Indeed, what possessed him to think that releasing three albums was a good idea? You have to rack your brain trying to think of any artist in the history of pop who was so multifariously gifted, so blessed with things to say, that they could come up with two and half hours of compelling music in one go. The posthumous super-deluxe version of Sign o’ the Times suggested Prince at the dizzying zenith of his powers was able to – the quality barely dips over the course of CD after CD of unreleased material – but even Prince, not a man given to understating his own genius, clearly thought that bombarding his audience with the lot at once would amount to testing their patience.

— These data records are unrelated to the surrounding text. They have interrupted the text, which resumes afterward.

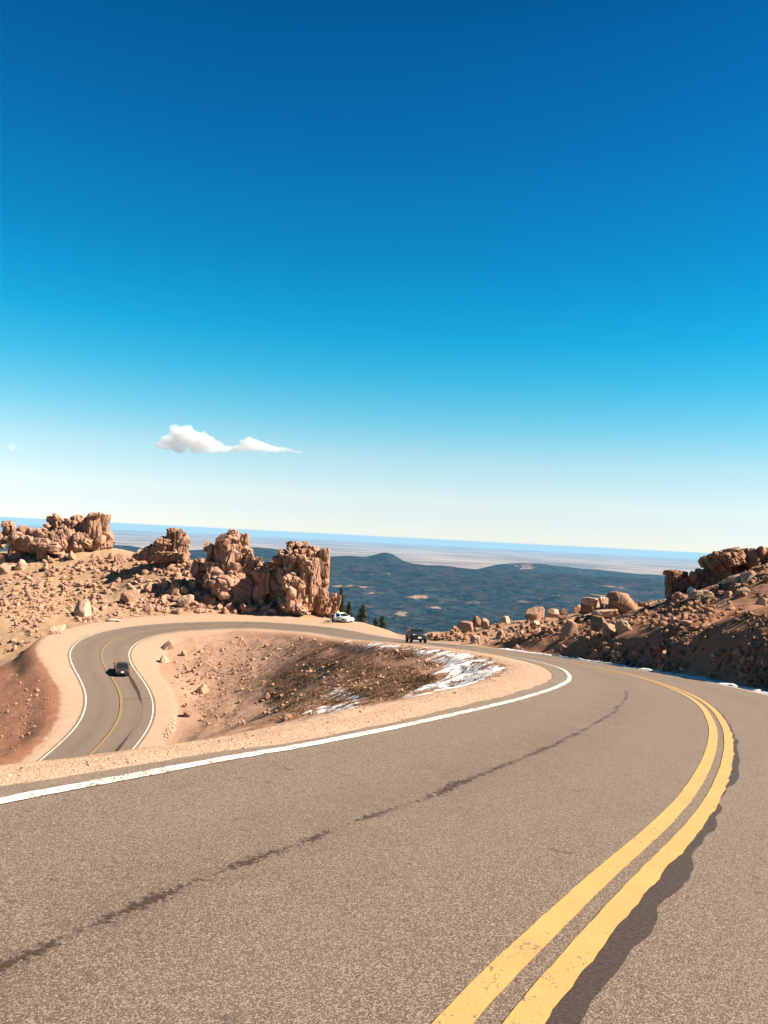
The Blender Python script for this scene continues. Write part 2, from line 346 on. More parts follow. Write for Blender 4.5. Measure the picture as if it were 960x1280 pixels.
ROAD = [(-10.41,-31.42,1.425,-0.002,3.40,3.60),(-9.95,-29.48,1.253,-0.002,3.40,3.60),(-9.50,-27.54,1.082,-0.002,3.40,3.60),
(-9.05,-25.60,0.910,-0.002,3.40,3.60),(-8.61,-23.66,0.739,-0.002,3.40,3.60),(-8.16,-21.71,0.567,-0.002,3.40,3.60),
(-7.71,-19.77,0.396,-0.002,3.40,3.60),(-7.24,-17.84,0.224,-0.002,3.40,3.60),(-6.76,-15.90,0.052,-0.002,3.40,3.60),
(-6.24,-13.98,-0.120,-0.002,3.40,3.60),(-5.68,-12.07,-0.292,-0.002,3.40,3.60),(-5.05,-10.18,-0.464,-0.002,3.40,3.60),
(-4.35,-8.31,-0.636,-0.002,3.40,3.60),(-3.59,-6.47,-0.807,-0.002,3.40,3.60),(-2.79,-4.64,-0.978,-0.002,3.40,3.60),
(-1.97,-2.83,-1.149,-0.002,3.40,3.60),(-1.18,-1.00,-1.321,-0.002,3.40,3.60),(-0.43,0.85,-1.492,-0.002,3.40,3.60),
(0.39,2.66,-1.664,-0.002,3.39,3.60),(1.32,4.42,-1.839,-0.001,3.38,3.60),(2.29,6.16,-2.018,-0.003,3.39,3.60),
(3.20,7.94,-2.204,-0.007,3.40,3.60),(4.04,9.74,-2.396,-0.011,3.41,3.61),(4.83,11.57,-2.598,-0.013,3.40,3.61),
(5.57,13.41,-2.807,-0.014,3.38,3.61),(6.26,15.28,-3.023,-0.016,3.36,3.61),(6.92,17.15,-3.243,-0.019,3.34,3.61),
(7.53,19.04,-3.465,-0.022,3.32,3.62),(8.10,20.95,-3.690,-0.025,3.30,3.62),(8.62,22.86,-3.916,-0.027,3.28,3.62),
(9.08,24.80,-4.141,-0.029,3.27,3.62),(9.51,26.74,-4.365,-0.031,3.27,3.62),(9.89,28.69,-4.588,-0.033,3.26,3.62),
(10.23,30.65,-4.810,-0.034,3.26,3.63),(10.53,32.61,-5.031,-0.036,3.26,3.63),(10.77,34.59,-5.251,-0.037,3.27,3.63),
(10.96,36.56,-5.471,-0.038,3.27,3.63),(11.09,38.55,-5.690,-0.039,3.27,3.63),(11.18,40.53,-5.908,-0.039,3.27,3.63),
(11.25,42.52,-6.125,-0.040,3.28,3.63),(11.28,44.51,-6.342,-0.040,3.28,3.63),(11.28,46.50,-6.558,-0.040,3.28,3.63),
(11.25,48.49,-6.773,-0.041,3.29,3.63),(11.19,50.47,-6.988,-0.041,3.29,3.63),(11.09,52.46,-7.201,-0.041,3.29,3.63),
(10.94,54.44,-7.413,-0.041,3.30,3.63),(10.77,56.42,-7.624,-0.041,3.30,3.63),(10.55,58.40,-7.833,-0.040,3.31,3.63),
(10.30,60.37,-8.040,-0.040,3.31,3.63),(10.02,62.34,-8.246,-0.039,3.31,3.63),(9.72,64.31,-8.450,-0.038,3.32,3.63),
(9.38,66.27,-8.654,-0.037,3.32,3.63),(9.02,68.23,-8.858,-0.036,3.33,3.63),(8.63,70.18,-9.061,-0.035,3.33,3.63),
(8.22,72.12,-9.265,-0.033,3.33,3.63),(7.78,74.07,-9.470,-0.032,3.34,3.63),(7.31,76.00,-9.676,-0.031,3.34,3.63),
(6.82,77.93,-9.883,-0.030,3.35,3.63),(6.30,79.85,-10.093,-0.028,3.35,3.63),(5.75,81.76,-10.304,-0.027,3.35,3.63),
(5.17,83.66,-10.517,-0.025,3.36,3.63),(4.57,85.56,-10.731,-0.023,3.36,3.63),(3.95,87.44,-10.945,-0.021,3.36,3.63),
(3.31,89.33,-11.158,-0.020,3.37,3.64),(2.67,91.21,-11.371,-0.018,3.37,3.64),(2.01,93.09,-11.581,-0.016,3.37,3.64),
(1.35,94.96,-11.788,-0.014,3.38,3.64),(0.70,96.84,-11.991,-0.013,3.38,3.64),(0.04,98.72,-12.188,-0.011,3.39,3.64),
(-0.61,100.60,-12.377,-0.009,3.39,3.64),(-1.26,102.49,-12.559,-0.007,3.39,3.64),(-1.90,104.37,-12.733,-0.006,3.39,3.65),
(-2.54,106.26,-12.898,-0.004,3.40,3.65),(-3.18,108.15,-13.056,-0.003,3.40,3.65),(-3.82,110.04,-13.208,-0.001,3.40,3.65),
(-4.47,111.92,-13.355,0.001,3.40,3.66),(-5.13,113.81,-13.498,0.003,3.41,3.66),(-5.83,115.67,-13.638,0.008,3.42,3.67),
(-6.62,117.51,-13.774,0.014,3.43,3.68),(-7.55,119.27,-13.905,0.021,3.44,3.69),(-8.66,120.93,-14.029,0.028,3.45,3.71),
(-9.92,122.48,-14.146,0.033,3.46,3.72),(-11.29,123.93,-14.256,0.037,3.46,3.72),(-12.72,125.32,-14.364,0.038,3.47,3.73),
(-14.21,126.66,-14.471,0.040,3.47,3.73),(-15.76,127.91,-14.579,0.041,3.47,3.74),(-17.42,129.02,-14.690,0.042,3.48,3.74),
(-19.24,129.83,-14.804,0.043,3.48,3.75),(-21.20,130.20,-14.919,0.044,3.49,3.76),(-23.19,130.15,-15.030,0.045,3.49,3.76),
(-25.16,129.80,-15.137,0.046,3.50,3.77),(-27.07,129.25,-15.243,0.047,3.50,3.77),(-28.94,128.53,-15.351,0.047,3.50,3.78),
(-30.72,127.64,-15.464,0.047,3.51,3.78),(-32.37,126.51,-15.584,0.048,3.51,3.79),(-33.80,125.12,-15.710,0.048,3.51,3.79),
(-34.95,123.50,-15.840,0.048,3.51,3.80),(-35.82,121.70,-15.971,0.047,3.52,3.80),(-36.42,119.80,-16.103,0.047,3.52,3.81),
(-36.79,117.84,-16.238,0.047,3.51,3.81),(-36.95,115.85,-16.380,0.046,3.51,3.82),(-36.89,113.86,-16.530,0.045,3.50,3.81),
(-36.64,111.88,-16.686,0.044,3.49,3.80),(-36.24,109.93,-16.848,0.043,3.47,3.79),(-35.70,108.01,-17.014,0.041,3.45,3.77),
(-35.03,106.13,-17.182,0.039,3.43,3.75),(-34.27,104.29,-17.352,0.036,3.40,3.72),(-33.43,102.49,-17.522,0.033,3.37,3.69),
(-32.54,100.71,-17.693,0.029,3.33,3.66),(-31.62,98.94,-17.863,0.024,3.30,3.63),(-30.70,97.17,-18.032,0.019,3.27,3.59),
(-29.80,95.39,-18.200,0.014,3.24,3.57),(-28.93,93.60,-18.365,0.009,3.22,3.55),(-28.11,91.78,-18.529,0.005,3.21,3.53),
(-27.36,89.93,-18.690,0.001,3.20,3.52),(-26.69,88.06,-18.849,-0.003,3.19,3.52),(-26.09,86.15,-19.006,-0.007,3.19,3.51),
(-25.58,84.23,-19.160,-0.010,3.19,3.51),(-25.15,82.28,-19.312,-0.013,3.20,3.51),(-24.82,80.31,-19.462,-0.016,3.21,3.51),
(-24.58,78.33,-19.609,-0.019,3.21,3.52),(-24.43,76.34,-19.755,-0.021,3.23,3.54),(-24.34,74.35,-19.898,-0.023,3.24,3.55),
(-24.28,72.36,-20.041,-0.025,3.25,3.57),(-24.24,70.36,-20.183,-0.027,3.26,3.59),(-24.20,68.37,-20.325,-0.028,3.27,3.60),
(-24.16,66.37,-20.467,-0.028,3.27,3.61),(-24.11,64.38,-20.609,-0.029,3.27,3.61),(-24.05,62.39,-20.751,-0.029,3.27,3.61),
(-24.00,60.39,-20.894,-0.029,3.27,3.61),(-23.95,58.40,-21.036,-0.029,3.27,3.61),(-23.89,56.40,-21.178,-0.029,3.27,3.61),
(-23.84,54.41,-21.321,-0.029,3.27,3.61),(-23.79,52.41,-21.463,-0.029,3.27,3.61),(-23.74,50.42,-21.605,-0.029,3.27,3.61),
(-23.68,48.43,-21.748,-0.029,3.27,3.61),(-23.63,46.43,-21.890,-0.029,3.27,3.61),(-23.58,44.44,-22.032,-0.029,3.27,3.61),
(-23.52,42.44,-22.175,-0.029,3.27,3.61)]

# ------------------------------------------------------------------ the road's line: x, y, z, cross slope, half widths left and right to the edge lines
def _cr(P, k):
    Q = np.vstack([2 * P[0] - P[1], P, 2 * P[-1] - P[-2]]); t = np.linspace(0, 1, k, endpoint=False)[:, None]; out = []
    for i in range(len(P) - 1):
        a, b, c, d = Q[i:i + 4]
        out.append(.5 * ((2 * b) + (c - a) * t + (2 * a - 5 * b + 4 * c - d) * t * t + (3 * b - a - 3 * c + d) * t ** 3))
    return np.vstack(out + [P[-1:]])
RD = _cr(np.array(ROAD), 8)[:1049]                                        # every 0.25 m
RS = np.arange(len(RD)) * 0.25
RT = np.gradient(RD[:, :2], axis=0); RT /= np.linalg.norm(RT, axis=1)[:, None]
RN = np.stack([RT[:, 1], -RT[:, 0]], 1)                            # to the right of downhill travel
RG = np.gradient(RD[:, 2]) / 0.25
WLT = [(0, 3.5), (37, 3.5), (40.5, 3.42), (45.75, 3.39), (53, 3.33), (60, 3.22), (65, 3.18), (74, 2.95), (81, 2.76), (91, 2.6), (106, 2.6), (130, 3.4)]
SMAX = RS[-1]
_k = RS < 130; RD[_k, 4] = np.interp(RS[_k], [a for a, b in WLT], [b for a, b in WLT]); _g = np.ones(17) / 17
for _ in range(2): RD[:, 4] = np.convolve(np.pad(RD[:, 4], 8, mode='edge'), _g, 'valid')
def lerp_s(table, s):
    t = np.array(table, float); return np.interp(s, t[:, 0], t[:, 1])
SHL = [(0, 4.2), (37.5, 4.2), (38.5, 4.03), (40.5, 4.1), (43.75, 4.2), (47.5, 4.42), (53, 4.63), (60, 4.87), (72, 4.93), (90, 4.6), (130, 4.4), (150, 4.8), (170, 6), (189, 8.2), (207, 7.9), (217, 5.6), (226, 5.4), (242, 5.3), (288, 5)]
SHR = [(0, 4.3), (50, 4.2), (62, 4.1), (100, 4.1), (120, 4.4), (145, 5.6), (155, 8.6), (160, 10.4), (165, 12.7), (171, 12.2), (175.5, 10.8), (182, 11.4), (187, 11.2), (193, 8.8), (199, 8.6), (203, 8.1), (214, 6.4), (223, 5.7), (230, 5.5), (239, 5.1), (247, 4.6), (288, 4.5)]
EXL = [(0, 0.2), (37, 0.3), (40.75, 0.17), (47, 0.32), (55.5, 0.44), (62.5, 0.56), (69.5, 0.72), (81, 0.85), (104, 0.6), (130, 0.3), (288, 0.3)]
EXR = [(0, 0.3), (288, 0.3)]
BLL = [(0, 1.9), (70, 2.0), (90, 3), (288, 4)]
BLR = [(0, 2.0), (60, 1.9), (105, 2.2), (130, 3.0), (160, 3), (288, 4)]

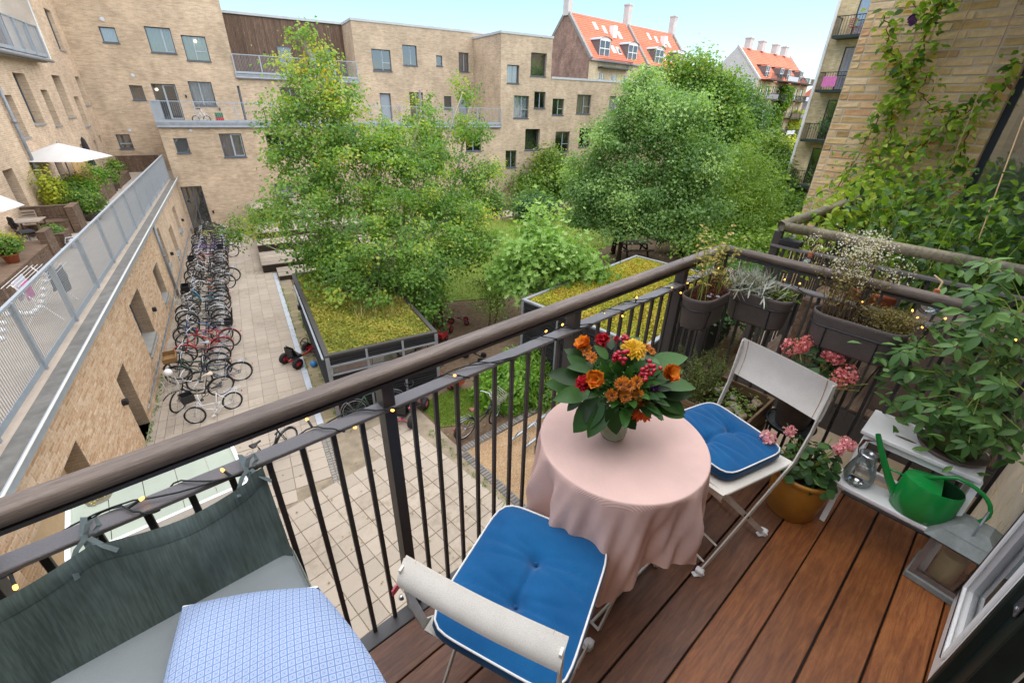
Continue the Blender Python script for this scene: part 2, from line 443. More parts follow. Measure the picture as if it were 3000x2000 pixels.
simple('curtain_grey', hx('#8a8488'), .9, .12, 3, .1, 60)
simple('curtain_green', hx('#8d9478'), .9, .12, 3, .1, 60)
simple('curtain_tan', hx('#a8854c'), .9, .12, 3, .1, 60)
simple('room_dark', hx('#3a3834'), .95, .4, 1.2, .05, 20)  # dark tone painted in for an unlit room behind glass
simple('room_mid', hx('#6a675c'), .95, .4, 1.0, .05, 20)
simple('door_grey', hx('#8f979c'), .5, .06, 2, .03, 60)

def slab_mat(name, base, dark, stain_amt=.5, rnd=.08):
    t = NT(name)
    oi = t.n('ShaderNodeObjectInfo'); at = t.n('ShaderNodeAttribute', attribute_name='tint')
    f = t.math('FRACT', t.math('ADD', oi.outputs['Random'], at.outputs['Fac']))
    geo = t.n('ShaderNodeNewGeometry')
    n1 = t.noise(.45, 5, coord=geo.outputs['Position']); n2 = t.noise(7, 6, .7, coord=geo.outputs['Position']); n3 = t.noise(160, 2, coord=geo.outputs['Position'])
    c = t.mix(1.0, base, t.ramp(f, [(0, (1 - rnd, 1 - rnd, 1 - rnd)), (1, (1 + rnd, 1 + rnd * .95, 1 + rnd * .9))]), 'MULTIPLY')
    k = t.math('MULTIPLY', t.ramp(n1, [(.5, (0, 0, 0)), (.72, (1, 1, 1))]), t.ramp(n2, [(.4, (0, 0, 0)), (.62, (1, 1, 1))]))
    k = t.math('MULTIPLY', k, stain_amt)
    c = t.mix(k, c, dark)
    c = t.mix(1.0, c, t.ramp(n3, [(.3, (.82,) * 3), (.7, (1.14,) * 3)]), 'MULTIPLY')
    M[name] = t.finish(c, .9, t.math('ADD', n3, n2), .3, .004, spec=.2)
slab_mat('slab', hx('#aa9e8e'), hx('#7d6e58'), .7)
slab_mat('slab_mossy', hx('#8f8468'), hx('#5c5a38'), .9, .15)
slab_mat('cobble', hx('#8c8880'), hx('#6a665e'))
slab_mat('clinker', hx('#77726d'), hx('#5e594f'), .5, .2)
simple('joint_dirt', hx('#8b7f6c'), .95, .35, 3, .4, 70, spec=.1)
simple('drain', hx('#b6bcc2'), .55, .12, 3, .2, 160, metal=.2)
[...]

But if Drake in 2026 is evidently not Prince in 1987, he does seem to resemble Prince a few years after that, when he took to releasing deliberately substandard albums as a means of fulfilling a record label contract he decried as “slavery”: at one juncture, he even lobbied his label to release two on the same day. One of the album’s lyrical themes is how much Drake wants out of the deal with Universal that he once claimed had netted him $360m: “I’m better off independent … I just wanna be free”, he raps on Make Them Pay, while on B’s on the Table, he frames his ongoing legal action against the label not as the peevish actions of a sore loser, but “fighting the Man”. However many albums he owes them, there’s three fewer due now – a victory of sorts. But it’s a risky strategy: this bloated content drop could easily diminish Drake’s standing with all but the aforementioned stans.